Search icon

Uncategorized

11th Jun 2010

Review: Chemical Brothers, Further

The Chemical Brothers are masters at making music for discerning festival goers. New album Further may not be their most spectacular, but it's a solid offering.

JOE

very good

It starts with an extended period of computer interference and bleeps. Before long, this white noise is joined by a repetitive high, ethereal, hippy-esque vocal mantra that wouldn’t be out of place on a Polyphonic Spree or Flaming Lips track. Then more beeps. Then more noise joins the fray. Not melodic noise, but not chaotic either.

And so we have the unconventional, slow building, strangely compelling start of the latest album from the Chemical Brothers. Further is their seventh studio album, and clearly the British duo know what they’re doing by now. They are masters of producing the sort of electronic music that gets vast fields of muddy people raising their arms euphorically and to motivate the crowds to release collective primal roars.

Further takes you directly to that muddy field (or that packed sweaty arena), but unlike at Oxegen you do not have to be frisked at security.
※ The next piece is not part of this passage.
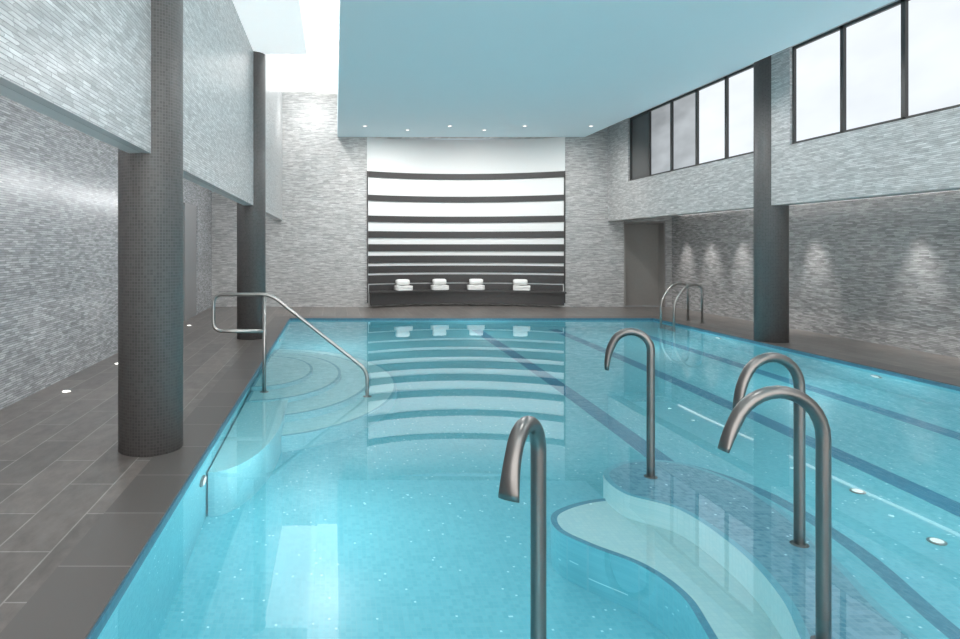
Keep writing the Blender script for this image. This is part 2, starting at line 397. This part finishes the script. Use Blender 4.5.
for xp in (403,440.5,477,521):
    x=(xp-335)*16.25/640
    dy=YF+SAG-R+math.sqrt(R*R-(x-CX)**2)-.27
    V,F=towel_mesh(.42,.22,.13); o=mkobj('folded_towel',V,F,M_towel,smooth=True,loc=(x,dy,.401)); thing(o,'white folded cotton towel on the dark bench','towel','white towels on the bench')
    o.rotation_euler=(0,0,math.atan(-(x-CX)/R))
    V,F=roll_mesh(.34,.078); o=mkobj('rolled_towel',V,F,M_towel,smooth=True,loc=(x+random.uniform(-.04,.04),dy,.532)); thing(o,'white rolled towel resting on a folded towel','towel','white towels on the bench')
    o.rotation_euler=(0,0,random.uniform(-.12,.12)+math.atan(-(x-CX)/R)*.6)

# ---------------- pool ----------------
pool=empty('swimming_pool',(PX0,PY0,PZ))
thing(pool,'large rectangular pool lined with turquoise mosaic','swimming pool')
T=.25
shell=boxes('shell',[(PX0-T,PX1+T,PY0-T,PY1+T,PZ-.2,PZ),(PX0-T,PX0,PY0-T,PY1+T,PZ,-.03),(PX1,PX1+T,PY0-T,PY1+T,PZ,-.03),(PX0,PX1,PY0-T,PY0,PZ,-.03),(PX0,PX1,PY1,PY1+T,PZ,-.03)],M_pool); child(shell,pool)
q=.34
cop=boxes('coping',[(PX0-q,PX0,PY0-q,PY1+q,-.03,.004),(PX1,PX1+q,PY0-q,PY1+q,-.03,.004),(PX0,PX1,PY0-q,PY0,-.03,.004),(PX0,PX1,PY1,PY1+q,-.03,.004)],M_cop); child(cop,pool)
tl=boxes('waterline_tile',[(PX0,PX0+.012,PY0,PY1,-.075,-.005),(PX1-.012,PX1,PY0,PY1,-.10,-.005),(PX0+.012,PX1-.012,PY1-.012,PY1,-.12,-.005),(PX0+.012,PX1-.012,PY0,PY0+.012,-.09,-.005)],M_rim); child(tl,pool)
for x in (2.9,4.5,5.95):
    y0l=5.4 if x==2.9 else PY0+.6
    child(boxes('lane_line',[(x-.10,x+.10,y0l,PY1-.3,PZ,PZ+.004)],M_line),pool)
def halfround(cx,cy,rx,ry,n=40):
    return [(cx+rx*math.sin(math.pi*k/n),cy-ry*math.cos(math.pi*k/n)) for k in range(n+1)]
for rx,ry,z in ((.66,1.0,-.20),(1.02,1.45,-.38),(1.40,1.9,-.58),(1.72,2.3,-.82)):
    child(slab('entry_step',halfround(PX0+.013,8.2,rx,ry),PZ,z,M_step,M_side,M_nose,.035),pool)
x0=PX0+.013
ledge=[(x0,7.3)]+[(x0+.44*math.sin(math.radians(a)),6.05-1.3*math.cos(math.radians(a))) for a in range(0,91,6)]+[(x0+.44,6.8),(x0+.44,7.3)]
child(slab('ledge',ledge,PZ,-.44,M_step,M_side,M_step,.008),pool)
plat=[(1.62,1.3),(1.75,2.0),(1.90,2.55),(2.08,2.98),(2.17,3.44),(2.13,3.95),(1.90,4.22),(1.93,4.60),(2.25,4.84),(2.58,4.78),(2.76,4.4),(2.74,3.85),(2.60,3.28),(2.46,2.79),(2.40,2.1),(2.5,1.3)]
child(slab('massage_bench',catmull(plat),PZ,-.28,M_grey,M_riser,M_nose,.04),pool)
low=[(1.35,1.3),(1.6,2.3),(1.76,3.05),(1.80,3.35),(1.72,3.62),(1.52,3.85),(1.40,4.06),(1.48,4.30),(1.85,4.48),(2.3,4.45),(2.3,3.5),(2.2,2.2),(2.0,1.3)]
child(slab('lower_step',catmull(low),PZ,-.68,M_cream,M_pool,M_navy,.04),pool)
low2=[(3.0,1.3),(2.85,2.2),(2.95,3.0),(3.12,3.8),(3.1,4.6),(2.8,5.15),(2.4,5.1),(2.3,4.5),(2.3,3.5),(2.2,2.2),(2.2,1.3)]
child(slab('lower_step',catmull(low2),PZ,-.72,M_pool,M_pool,M_navy,.10),pool)

w=mkobj('pool_water',[(PX0+.012,PY0+.012,0),(PX1-.012,PY0+.012,0),(PX1-.012,PY1-.012,0),(PX0+.012,PY1-.012,0)],[(0,1,2,3)],M_water,loc=(0,0,WZ))
thing(w,'calm clear turquoise pool water reflecting the room','water')

def light(kind,name,loc,e,col=(1,1,1),rad=.05,rot=None,**k):
    d=bpy.data.lights.new(name,kind); d.energy=e; d.color=col; d.shadow_soft_size=rad
    for a,b in k.items(): setattr(d,a,b)
    o=bpy.data.objects.new(name,d); o.location=loc; COL.objects.link(o)
    if rot: o.rotation_euler=rot
    return o
def lampmesh(x,y,z,rot,label,s=1):
    V,F=lathe([(.085*s,0.001),(.085*s,.012),(.07*s,.02),(.062*s,.02)],24)
    o=mkobj('pool_lamp',V,F,M_steel,loc=(x,y,z))
    V,F=lathe([(.06*s,.014),(.06*s,.022)],24); mkobj('lens',V,F,M_plens,parent=o)
    o.rotation_euler=rot
    thing(o,label,'lamp','underwater pool lamps')
def poollamp(x,y,z,nx,ny,e,obj=True):
    if obj: lampmesh(x,y,z,(0,math.pi/2*nx,0),'round steel underwater pool lamp set in the wall')
    light('POINT','pool_glow',(x+nx*.9,y+ny*.9,z+.18),e,(.96,1,1),0)
for y in (4.6,11.0): poollamp(PX0,y,-.45,1,0,28)
for y in (2.2,4.4,7.94,11.2): poollamp(PX1,y,-.45,-1,0,29)
poollamp(3.0,PY1,-.5,0,-1,20,False)
for x in (.3,4.5): poollamp(x,PY0,-.5,0,.4,29,False)
for x,y in ((4.05,4.96),(3.95,4.2)):
    lampmesh(x,y,PZ,(0,0,0),'round underwater lamp set in the pool floor',.6)
    light('POINT','floor_glow',(x,y,PZ+.22),2.6,(.97,1,1),0)

# ---------------- swan-neck spouts ----------------
def spout(x,y,zb,dx,dy,w,ztop,zend,label,fl=.032):
    d=Vector((dx,dy,0)).normalized(); side=Vector((-d.y,d.x,0)); r=w/2
    zc=ztop-.03-r-zb
    path=[Vector((0,0,t*zc/6)) for t in range(7)]
    for k in range(1,15):
        a=math.pi*k/16; path.append(d*(r-r*math.cos(a))+Vector((0,0,zc+r*math.sin(a))))
    p=path[-1]; e=Vector((d.x*(w+.035),d.y*(w+.035),zend-zb))
    c=p+(p-path[-2]).normalized()*(e-p).length*.45
    tail=[(1-t/8)**2*p+2*(t/8)*(1-t/8)*c+(t/8)**2*e for t in range(1,9)]
    n0=len(path)
    ra=[.027]*n0+[.0267,.0262,.0250,.0235,.0216,.0195,.017,.014]
    rb=[.027]*n0+[.027+(fl-.027)*((t/8)**1.5) for t in range(1,9)]
    V,F=sweep(path+tail,ra,rb,side=side,seg=24)
    o=mkobj('water_spout',V,F,M_dsteel,smooth=True,loc=(x,y,zb))
    V,F=lathe([(.045,0.001),(.045,.006),(.030,.012),(.029,.02)],32); mkobj('base_flange',V,F,M_dsteel,smooth=False,parent=o)
    thing(o,label,'spout','swan-neck pool spouts')
spout(.715,2.25,PZ,-.62,-.78,.22,.93,.69,'curved dark steel swan-neck spout standing in the water',.036)
spout(2.03,2.66,-.28,-1,-.05,.395,.93,.66,'curved dark steel swan-neck spout on the submerged bench')
spout(2.54,3.5,-.28,-.97,-.1,.33,.93,.62,'curved dark steel swan-neck spout on the submerged bench')
spout(2.22,4.5,-.28,-.9,.3,.25,.93,.62,'curved dark steel swan-neck spout on the submerged bench end')

hy=7.15
o=empty('pool_handrail',(-.79,hy,-.18))
thing(o,'brushed steel handrail descending into the pool steps','handrail')
path=fillet([(-.79,hy,.56),(-1.36,hy,.56),(-1.36,hy,.97),(-.72,hy,.97),(.36,hy,.12),(.36,hy,-.58)],.11,10)
V,F=sweep(path,.021,seg=16,side=(0,1,0)); child(mkobj('rail',V,F,M_steel,smooth=True),o)
V,F=sweep([(-.79,hy,-.38),(-.79,hy,.3),(-.79,hy,.95)],.021,seg=16); child(mkobj('post',V,F,M_steel,smooth=True),o)
for x,z in((-.79,-.38),(.36,-.58)):
    V,F=lathe([(.05,0.001),(.05,.008),(.025,.016)],24); f=mkobj('base_flange',V,F,M_steel,loc=(x,hy,z)); child(f,o)

o=empty('pool_ladder',(PX1,12.8,0)); thing(o,'brushed steel pool ladder with two looped handrails','ladder')
for y in (13.0,12.5):
    path=fillet([(6.62,y,-.9),(6.62,y,.42),(6.86,y,.76),(7.17,y,.76),(7.17,y,.0)],.16,8)
    V,F=sweep(path,.022,seg=14,side=(0,1,0)); child(mkobj('handrail',V,F,M_steel,smooth=True),o)
    V,F=lathe([(.05,.004),(.05,.012),(.025,.02)],24); child(mkobj('base_flange',V,F,M_steel,loc=(7.17,y,0)),o)
for z in (-.3,-.55,-.8):
    child(boxes('rung',[(6.57,6.66,12.5,13.0,z-.015,z+.015)],M_steel),o)

# ---------------- lamps ----------------
def downlight(x,y,z,e,size=1.3,rot=(0,0,0),blend=.6,rad=.05,lx=None):
    V,F=lathe([(.06,0),(.06,-.008),(.045,-.012)],24)
    o=mkobj('downlight',V,F,M_white,loc=(x,y,z)); V,F=lathe([(.035,-.010),(.035,-.016)],20); mkobj('lens',V,F,M_lens,parent=o)
    thing(o,'small round recessed ceiling downlight','downlight','recessed ceiling downlights')
    if e: light('SPOT','spot',(x,y,z-.05),e,(1,.985,.96),rad,rot,spot_size=size,spot_blend=blend)
for x in (.68,1.7,2.6,3.5,4.3,5.8): downlight(x,14.5 if x not in(1.7,3.5) else 15.0,4.25,88,2.7,(.35,0,0),1,.02)
for y in (5.0,6.0,7.05,8.15,9.2,11.2,12.2,13.2,14.3,15.3):
    downlight(8.0,y,2.3,105,.80,(0,-.20,0),1,.05)
for y in (3.3,5.0,6.62,8.2,10.0,12.2):
    V,F=lathe([(.055,0),(.055,.004),(.045,.006)],24)
    o=mkobj('deck_light',V,F,M_steel,loc=(-2.78,y,0)); V,F=lathe([(.04,.004),(.04,.009)],20); mkobj('lens',V,F,M_lens,parent=o)
    thing(o,'small round steel light recessed in the deck','floor light','recessed deck lights')
    light('SPOT','uplight',(-2.78,y,.05),8,(1,.97,.94),.04,(math.pi,-.15,0),spot_size=1.0,spot_blend=.7)
light('AREA','recess_wash',(XLU-.20,6.5,2.45),135,(.97,.985,1),.1,(0,math.radians(70),0),shape='RECTANGLE',size=.2,size_y=18)
light('AREA','recess_wash',(XRU+.34,7.0,2.22),26,(1,.99,.98),.1,(0,-math.radians(70),0),shape='RECTANGLE',size=.06,size_y=16)
light('SPOT','end_wall_wash',(-.5,14.6,5.2),110,(1,.99,.98),0,(.5,0,0),spot_size=2.6,spot_blend=1)
for y in (-1,2.5,6,9.5,12.5):
    for x in (1.6,5.0):
        light('SPOT','ceiling_lamp',(x,y,4.2),98,(1,.985,.97),0,(0,0,0),spot_size=2.95,spot_blend=.4)  # added fill spots without fixtures, to light walls and deck neutrally

wd=bpy.data.worlds.new('World'); sc.world=wd; wd.use_nodes=True
wd.node_tree.nodes['Background'].inputs[0].default_value=(.8,.9,1,1); wd.node_tree.nodes['Background'].inputs[1].default_value=.6

cam=bpy.data.cameras.new('Camera'); co=bpy.data.objects.new('Camera',cam); COL.objects.link(co)
co.location=(0,0,1.5); co.rotation_euler=(math.pi/2,0,0); cam.lens=24; cam.sensor_width=36
cam.shift_x=145/960; cam.shift_y=-72.5/960; cam.clip_start=.05
sc.camera=co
You do not have to hand in your glass bottles or show your wrist band.

Track two, all 11 minutes 58 seconds of it, is called Escape Velocity. But there’s no escape from this hypnotic track, which at times has disco claps and sythesized retro harpsichord loops.  For almost twelve minutes it builds and crashes and builds again. You can visualise the key moments where the crowds will bouncing up and down and where they’ll cheer.

Other worldly

On Another World, and after a bit more Jean Michel Jarre-inspired synth jiggery pokery you get the warblings of the first proper melody(ish). Weirdly, this happens at just around the time I found myself going ‘sure, it would be nice to hear a bit of a melody(ish) and a few more vocals about now’. And lo, there they were. Spookily clever of the Chemical lads to know what I’d be thinking, really.

And so the album goes on. It’s quite a thoughtful collection, all told, with blasts of noisy energy in all the right places. A very 2010 album – a little bit subdued with occasional outbursts, just like how we’re feeling in these recessionary times.

Horse Power features horses whinnying and the most Chemical Brothers-sounding hard-edged beats on the album. The single Swoon is next with lots of loops, builds and crashes, plus a couple of dreamy vocal hooks – very much the Chemical’s thing at the moment.

K+D+B follows. Quite cheery and radio friendly it is. More loops, synth riffs and stuff, all laid over what sound like really conventional pop/rock drums. Of course it’s not that radio friendly. It’s still a Chemical Brothers track, so don’t expect it to be covered by the next batch of X-Factor hopefuls.

The album closes with the joyous Wonders of the Deep, which takes elements of the other tracks on the album and packages them as a 5 minute 13 second coda.

And there you have it. Eight tracks in all.

Is Further their greatest album ever? No. Is it the right album for the Chemical Brothers to release right now? Quite possibly. Play it on the way to your next festival. Or close the curtains at home, turn the lights off, play it loud, and pretend.